ELMASIN FİYATINI TAYİN EDEN PİYASA
Grafitle beraber karbonun en çok bilinen iki allotropundan biri olan elmas, saf karbon temelli basit bir kimyasal formüle sahiptir. Grafiti kurşun kalemlerinizin ucunda görebilirsiniz. Elmas ve grafit arasındaki tek fark ise grafitteki karbon zincirlerinin kağıt gibi kat kat, üst üste dizilmiş dolayısıyla zayıf; elmasta ise inşaat demirleri gibi birbirine sıkı sıkıya bağlı ve dolayısıyla güçlü olmasıdır. Bu bağlar o kadar kuvvetlidir ki, gezegenimizde elmastan daha sert ve kuvvetli bir madde bulmanız imkansıza yakındır.
Altının yanı sıra elmasın da oldukça çeşitli kullanım sahaları vardır. Diş minesini delebilecek tek madde olduğundan dental kesicilerde, bilgisayar teknolojisi, uzay ve silah endüstrisi, sanayide cam kesmede, taş yontmada, kısaca her türlü zorlu kesme veya delme işlemlerinde kullanılır. Görebileceğimiz gibi pek çok sanayi alanında, türlü alet edevat yapımında önemli bir yere sahiptir. Gezegende elmas en çok Afrika, Avustralya, Hindistan, Latin Amerika, Sibirya gibi tarihinde emperyalist güçler tarafından sömürülmüş topraklarda çıkmaktadır. Sanayi Devrimi’nden sonra şirketleşmenin ve özelleşmenin hızlanmasıyla buralardaki maden işletmeleri belli şirketlere devredildi. Günümüzde dünyadaki elmas üretiminin %95’ini ve madenciliğinin %30’unu Rus menşeli ALROSA şirketi yapmakta, onlardan önce de Belçika kökenli De Beers Group neredeyse dünyadaki elmas piyasasının tamamına hükmediyordu. Kongo ve Güney Afrika’daki yataklarda 19.yüzyılın sonlarına doğru palazlanmaya başlayan şirket, piyasaya çok yüksek miktarlarda mal sürerek rakiplerini batırdı ve tekelleşti. Tekel olmanın verdiği güçle piyasadaki arza ve fiyata hükmedebilirlerdi, ama henüz talep günümüzdeki kadar yüksek değildi. De Beers Group, yakın tarihteki en başarılı pazarlama propagandalarını birini gerçekleştirerek, elması bir ziynet eşyası haline getirdi. 20.yüzyılın başlarında evli çiftlerin %10’undan azı elmas yüzük kullanılırken, zamanla elmas yüzük alınmadan evlenilmeyeceği safsatası halka dayatıldı. Günümüzde de geçerliliğini sürdüren “1 aylık maaş” zırvalığı, bu açgözlü şirketlerin her işçiden en az 1 maaşlarını bir kömür parçası karşılığında alma isteğinden kaynaklanmaktadır.

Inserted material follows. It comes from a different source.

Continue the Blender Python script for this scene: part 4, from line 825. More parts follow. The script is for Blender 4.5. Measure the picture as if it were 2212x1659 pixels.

Oldukça geniş kullanım alanları sahip elmas; altın, gümüş, platin kadar nadir metaller kadar değerli bir maden olmamasına rağmen reklam endüstrisinin ve kapitalist maden sanayisinin etkileriyle piyasada uçuk fiyatlarla karşılık bulmuş, tüketim endüstrisinin önde gelen sembollerinden birine dönüşmüştür. Batılı şirketler tarafından Afrika’da ağır sömürü koşullarında çıkarılan madenler, tüm dünyada yine benzer sömürü ilişkileriyle statüsel değerde bir nesneye evrilmiştir.